Trump Administration Wants to Open More Migrant Tent Camps

President Donald Trump’s administration is considering opening two new tent cities to detain roughly 1,000 parents and children near the southern border. 

U.S. Customs and Border Protection has already contacted potential contractors about housing 500 people in each camp in two Texas cities that already have tent cities: El Paso and Donna. Donna shares a border with Mexico.

The move comes after sharp criticism over the terrible conditions inside the overflowing tent cities already used to hold migrants.

For example, in El Paso, hundreds of people are detained in tents in the center of a parking lot next to a patrol station. People who are detained there experience prolonged exposure to cold because the Border Patrol lets them have only one warm layer of clothing, confiscates any coats and issues a Mylar blanket to each person for “safety.”

In El Paso’s current growing tent city, there is little room to walk outside and according to California Democrat Rep. Nanette Barragan, people slept on a temporary flooring that covered the asphalt parking lot beneath. There were not even cots for people to sleep on. Babies sometimes slept on their parents’ legs to avoid the hard floor.

Barragan said she saw a mother with her 4-month-old infant who had been there for more than five days in “unhealthy” conditions.

“We were stepping over people to walk around in the tent… And the food is… We’re talking ramen and Cup of Noodles, Capri Suns and juice boxes, maybe a frozen burrito if you’re lucky,” Barragan told the Daily Beast. “I was really taken aback by the smell. I was in there for five minutes and I just became nauseous, I hate to say it. It’s just too many people for that size area and people hadn’t had a shower for many days. Border Patrol told us it was their goal to get people a shower every three days, but the mother I spoke to there hadn’t had one and she’d been there for five.”

The two potential new facilities would try to address these issues. Each facility would have one large tent that would be divided into sections by gender and between families and children traveling solo. They will sleep on mats and have an outdoor fenced-in area for “outside exercise/recreation.”

According to the U.S. Customs and Border Protection, the facilities could open in the next two weeks and operate through year-end, with a cost that could reach $37 million. There would also be a place to do laundry and shower.

The same notice from the U.S. Customs and Border Protection says the department’s resources are heavily strained by the migrants fleeing Central America and requesting asylum. The department made roughly 53,000 apprehensions in March alone of parents and children traveling together, most of whom say they are fleeing violence and poverty in Central America.

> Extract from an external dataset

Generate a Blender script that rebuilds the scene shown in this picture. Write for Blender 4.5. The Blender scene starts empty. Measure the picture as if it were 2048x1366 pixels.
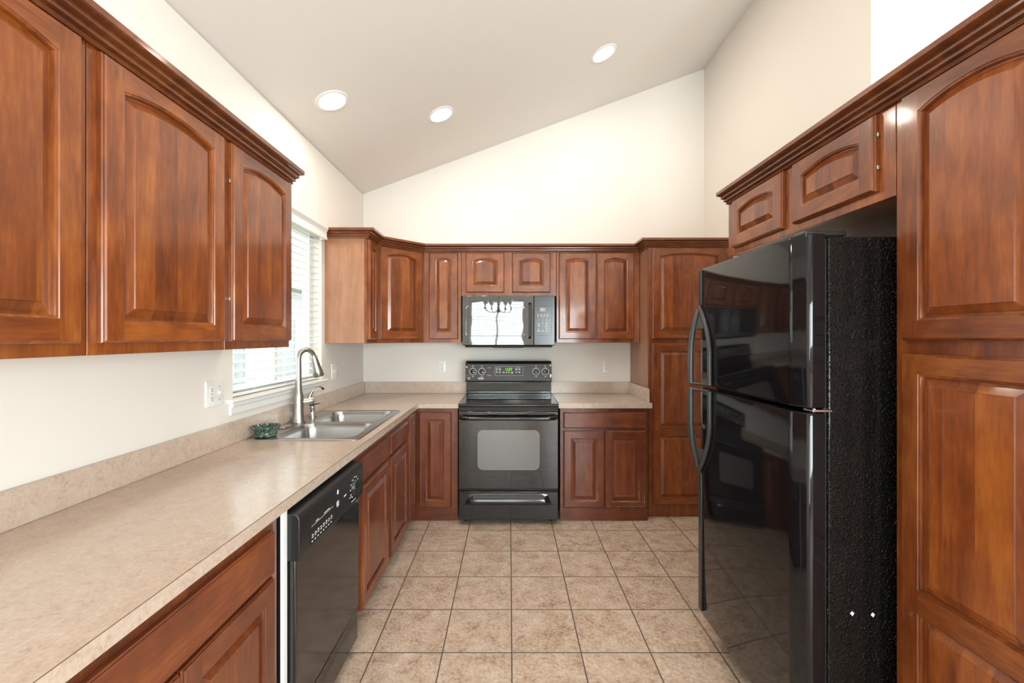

Lately, the Border Patrol had been directly releasing parents and children instead of giving them to immigration authorities for long-term detention. But families typically wait several days to be processed by the agency inside the detention areas and released.

“Detention is never a good idea for any family… I believe families are victims of a lot of abuse, and we just add to that abuse by the way we respond to handle and process them,” Sister Norma Pimentel, executive director of Catholic Charities of the Rio Grande Valley, told the Associated Press.